Bir markette kaç barkod, yani kaç kalem ürün olmalı sizce?

Bu istasyonun özelliğine göre değişir. Ama kaba taslak söyleyecek olursak, kırsal bölgelerdeki istasyonlarda 300-500, şehir merkezlerinde 1500-2000, yol üstü tesislerinde 2000 ve üzeri diyebiliriz.

İstasyoncular neden sizin uyguladığınız sistemi tercih etsin?

Öncelikle karşılarında bu işi meslek edinmiş, uzman bir partner var. Zaten bu konuda deneyimli, akaryakıt sektörünü, dağıtım firmalarının beklentilerini bilen, gizli müşteri puanlamasının ne demek olduğunun farkında bir ekipten söz ediyoruz. Saha müdürü, bölge müdürü kimdir, ön sahadan gelecek şikayetler neler olabilir sorularının cevaplarını bilen ve doğru kişiye yönlendirme konusuna hassas, eğitimli ekip arkadaşlarımızla hizmet veriyoruz. Günümüzde bırakın eğitimli personeli, eleman bulmak bile zorken onlar adına bu işi planlı, raf düzeni yapma becerisini haiz, sattığı ürünlerin vasıflarına vakıf ve ürün çeşitliliğini maksimumda tutan, madeni yağ ürünlerinin hangi modele ve hangi markaya uygunluğunu dahi bilen ekiple yanlarındayız.

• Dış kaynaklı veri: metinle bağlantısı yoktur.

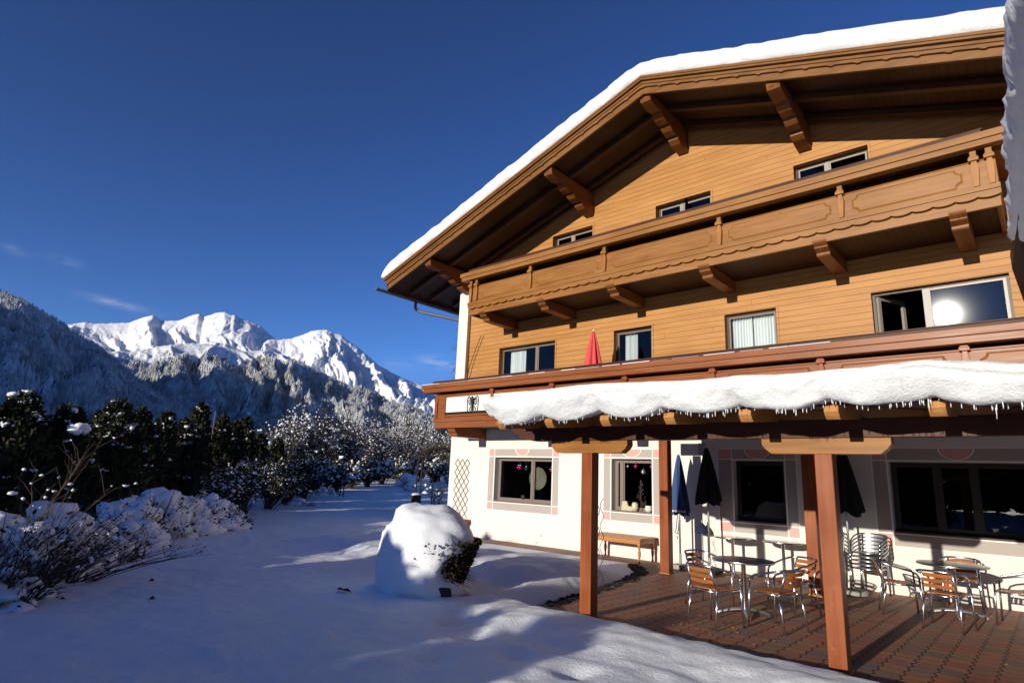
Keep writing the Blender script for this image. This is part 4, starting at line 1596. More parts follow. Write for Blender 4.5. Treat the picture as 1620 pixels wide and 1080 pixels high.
WX = sorted((atZ_pix(a_, b_, 4.3)[1], atZ_pix(a_, b_, 4.3)[0]) for a_, b_ in ((1604, -200), (1602, 0), (1597, 50), (1592, 110), (1591, 200), (1590, 270), (1593, 320), (1591, 360), (1597, 395)))
WX = list(zip(*WX))
q = [atZ_pix(*p, WZ) for p in ((1601, 425), (1611, 340))]
q2 = atZ_pix(1620, 478, WZ)
poly = [q[0], q[1]] + [(float(np.interp(y, WX[0], WX[1])) + .16, y) for y in (6.0, 5.0, 4.0, 3.0, 1.0, -3.0)] + [(2.6, -3.0), (2.6, q2[1] + .4), (q2[0] + .25, q2[1] + .35), q2]
mb = MB()
mb.prism(poly, 'z', WZ, WZ + 0.16)
mb.build('eave_soffit', M_SOFFIT, wing)
mb = MB()
mb.box(1.9, 2.2, -3.0, 6.2, -.1, WZ - .003)
mb.build('wall', M_STUCCO, wing)
mb = MB()
mb.add([(.42, -3.0, WZ + .163), (.25, q[1][1], WZ + .163), (2.6, 8.5, WZ + 1.2), (2.6, -3.0, WZ + 1.2)], [(0, 1, 2, 3)])
mb.build('roof', M_BEAM, wing)
# snow hanging over that eave
mb = MB()
rr = random.Random(4)
ys = np.arange(-2.5, 7.95, .03)
V = []
n = 28
for y in ys:
    g = float(fbm(np.array([y * 2.2]), np.array([.3]), 4, 3)[0] - .5)
    xe = float(np.interp(y, WX[0], WX[1])) + 0.05 * g + .02
    xi = 0.09 + .0 * y
    e = min(1, math.sqrt(max(.02, (7.97 - y) / .35))) if y > 7.6 else 1
    z0 = WZ - .035
    h = .34 * e
    row = []
    for k in range(n):
        a = 2 * math.pi * k / n
        cx, cz = (xe + .9) / 2, z0 + .17
        rx, rz = (.9 - xe) / 2, .19 * e
        ca, sa = math.cos(a), math.sin(a)
        x = cx + rx * (abs(ca) ** .55) * (1 if ca > 0 else -1)
        z = cz + rz * (abs(sa) ** .75) * (1 if sa > 0 else -1)
        k2 = 2.0 * float(fbm(np.array([y * 6]), np.array([k * .8]), 4, 6)[0] - .5)
        if x > .25 and sa < 0:
            z = max(z, WZ + .17 + .3 * (x - .25))
        if sa > 0:
            z += max(0, x) * .42
        row.append((x - .05 * k2 * (ca < 0), y, z + .03 * k2))
    V += row
N = len(ys)
mb.add(V, [(i * n + k, i * n + (k + 1) % n, (i + 1) * n + (k + 1) % n, (i + 1) * n + k) for i in range(N - 1) for k in range(n)] + [tuple(range(n))[::-1], tuple((N - 1) * n + k for k in range(n))])
tag(mb.build('eave_snow', SNOW_ROOF, None, smooth=True), 'ragged snow edge hanging over the eave at the right edge of the picture', 'snow')
# ------------------------------------------------------------------ terrace furniture
def bistro_chair(name, label, group, seat_m, metal_seat=False):
    """local: facing +Y, origin on the floor below the seat centre"""
    root = thing(name, label, 'chair', (0, 0, 0), 0, group)
    R = 0.0135
    for sx in (-1, 1):                       # front leg, arm and back hoop are one bent tube; legs are told apart at the seat
        m2 = MB()
        m2.tube([(sx * .245, .235, 0.004), (sx * .235, .225, .30), (sx * .228, .215, .56)], R, 8)
        m2.build('leg', M_ALU, root, smooth=True)
        m2 = MB()
        m2.tube([(sx * .215, -.265, 0.004), (sx * .205, -.225, .25), (sx * .195, -.19, .43)], R, 8)
        m2.build('leg', M_ALU, root, smooth=True)
    hoop = [(-.228, .215, .56), (-.230, .19, .60), (-.238, .12, .632), (-.255, 0, .66), (-.262, -.12, .69), (-.245, -.22, .715), (-.19, -.285, .73), (-.1, -.315, .735), (0, -.322, .737)]
    hoop = hoop + [(-x, y, z) for x, y, z in hoop[-2::-1]]
    m2 = MB()
    m2.tube(hoop, R, 8)
    m2.build('armrest', M_ALU, root, smooth=True)
    m2 = MB()
    for sx in (-1, 1):
        m2.tube([(sx * .195, -.19, .42), (sx * .18, -.235, .56), (sx * .168, -.29, .728)], R * .85, 8)
        m2.tube([(sx * .195, -.19, .425), (sx * .205, 0, .432), (sx * .222, .205, .437)], R * .85, 8)
    m2.tube([(-.222, .205, .435), (0, .235, .43), (.222, .205, .435)], R * .85, 8)
    m2.tube([(-.195, -.19, .425), (0, -.205, .425), (.195, -.19, .425)], R * .85, 8)
    m2.build('seat_frame', M_ALU, root, smooth=True)
    if metal_seat:
        m2 = MB()
        m2.box(-.20, .20, -.18, .205, .436, .444)
        m2.build('seat', M_ALU_DULL, root, bevel=.003)
        m2 = MB()
        for i in range(6):
            a, b = -.165 + i * .055, -.165 + (i + 1) * .055
            def yb(x, z):
                return -.24 - (z - .55) * .32 - .03 * (1 - (x / .17) ** 2)
            m2.add([(a, yb(a, .53), .53), (b, yb(b, .53), .53), (b, yb(b, .725), .725), (a, yb(a, .725), .725)], [(0, 1, 2, 3)])
        m2.build('backrest', M_ALU_DULL, root, smooth=True)
    else:
        m2 = MB()
        for i in range(7):
            y = -.175 + i * .0585
            hw = .186 + .02 * (i / 6)
            zc = .445 + .006 * math.cos(i / 6 * math.pi * 1.2)
            m2.box(-hw, hw, y, y + .044, zc - .006, zc + .007)
        m2.build('seat', seat_m, root, bevel=.003)
        m2 = MB()
        for i in range(3):
            zc = .545 + i * .068
            yc = -.232 - (zc - .55) * .33
            n = 8
            for k in range(n):
                xa, xb = -.172 + .344 * k / n, -.172 + .344 * (k + 1) / n
                ca, cb = -.028 * (1 - (xa / .172) ** 2), -.028 * (1 - (xb / .172) ** 2)
                tz = .023
                dy = -tz * .33
                v = [(xa, yc + ca - dy, zc - tz), (xb, yc + cb - dy, zc - tz), (xb, yc + cb + dy, zc + tz), (xa, yc + ca + dy, zc + tz)]
                v += [(p[0], p[1] + .012, p[2]) for p in v]
                m2.add(v, [(0, 1, 2, 3), (7, 6, 5, 4), (0, 4, 5, 1), (3, 2, 6, 7), (0, 3, 7, 4), (1, 5, 6, 2)])
        m2.build('backrest', seat_m, root)
    return root


def face(dx, dy):
    """turn that points local +Y towards (dx,dy)"""
    return math.atan2(-dx, dy)


GC = 'slatted aluminium chairs round the terrace tables'
T1, T2 = (-3.43, 8.78), (-1.34, 11.42)
ch = bistro_chair('slatted_chair', 'slatted chair nearest the camera, its back to us, at the left terrace table', GC, M_SLAT)
ch.location = (-3.44, 7.82, 0)
ch.rotation_euler = (0, 0, face(.16, .62))
for loc, to, lab in (((-2.83, 8.28), (-.46, .17), 'slatted chair of the left table, just left of the middle post'),
                     ((-4.02, 8.98), (.75, -.12), 'slatted chair with a folded green cushion at the far left of the left table'),
                     ((-3.02, 9.52), (-.35, -.7), 'slatted chair on the wall side of the left table, facing the camera'),
                     ((-1.93, 10.80), (.8, .25), 'slatted chair turned sideways on the left of the right hand table'),
                     ((-1.31, 10.22), (.12, .9), 'slatted chair with its back to the camera at the right hand table'),
                     ((-0.62, 11.33), (-.9, .05), 'slatted chair cut by the right edge of the picture, facing left'),
                     ((-1.33, 12.22), (.05, -.9), 'slatted chair behind the right hand table, close to the large window')):
    dup(ch, (loc[0], loc[1], 0), face(*to), lab)
# green cushion
mb = MB()
mb.box(-4.20, -3.86, 8.80, 9.14, .458, .50)
tag(mb.build('green_cushion', mat_plain('green_cushion_cloth', (0.03, 0.10, 0.06), .85), None, bevel=.015), 'folded green cushion lying on the far left chair of the left table', 'cushion')


def round_table(name, label, loc, r, h, rz, group, top=M_TABLETOP):
    root = thing(name, label, 'table', (0, 0, 0), 0, group)
    m2 = MB()
    m2.lathe([(r - .012, h - .022), (r, h - .016), (r, h - .003), (r - .006, h), (r - .03, h - .001)], n=48)
    m2.build('table_top', [top], root, smooth=False, bevel=0)
    m2 = MB()
    m2.lathe([(r - .002, h - .026), (r + .004, h - .018), (r + .004, h - .004), (r - .0, h + .001), (r - .008, h + .0012)], n=48)
    m2.build('rim', M_ALU, root, smooth=True)
    m2 = MB()
    m2.lathe([(.034, .05), (.030, .10), (.030, h - .06), (.05, h - .03)], n=18)
    m2.build('column', M_ALU, root, smooth=True)
    for k in range(4):
        a = rz + k * math.pi / 2
        c, s = math.cos(a), math.sin(a)
        m2 = MB()
        pts = []
        V = []
        L = .36
        for i, (f, w, z) in enumerate(((0.02, .045, .085), (.12, .04, .08), (.24, .033, .055), (.34, .026, .028), (.37, .02, .02))):
            for sx, dz in ((-1, -.012), (1, -.012), (.6, .012), (-.6, .012)):
                x, y = f, sx * w
                V.append((x * c - y * s, x * s + y * c, z + dz))
        fs = [(i * 4 + j, i * 4 + (j + 1) % 4, i * 4 + 4 + (j + 1) % 4, i * 4 + 4 + j) for i in range(4) for j in range(4)] + [(3, 2, 1, 0), (16, 17, 18, 19)]
        m2.add(V, fs)
        m2.lathe([(.016, 0.002), (.016, .02)], (.345 * c, .345 * s, 0), 10)
        m2.build('foot', M_ALU_DULL, root, bevel=.004)
    root.location = (loc[0], loc[1], 0)
    return root


GT = 'round metal terrace tables'
round_table('round_table', 'round metal table with four slatted chairs, left of the middle post', T1, .41, .72, .5, GT)
round_table('round_table', 'round metal table ringed by four slatted chairs near the large window', T2, .45, .72, .2, GT)
round_table('round_table', 'empty round table under the third window, left of the pair', (-5.0, 12.30), .36, .735, .3, GT)
round_table('round_table', 'empty round table by the wall, right of the pair, beside the post', (-4.05, 12.34), .36, .735, .7, GT)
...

Sizinle daha mı çok kazanacaklar?

Öncelikle bizimle çalışırlarsa, ne kazanıp ne kazanamadıklarını görecekler. Çünkü istasyon sahipleri işe kümülatif bakıyor. Marketi ayrı bir yer olarak değerlendirmiyorlar. O ayki gelirleri ve giderleri olarak bakıyorlar. Biz onlara buranın aslında kazanç kapısı olduğunu öğretmeye çalışıyoruz. Ve tabii ki gerçek maliyetlerini onlara anlatarak. Gelsinler anlatalım, görmeden inanmam diyenlere de, hadi marketleri bize devredin, sonuçlarını birlikte görelim diyoruz zaten.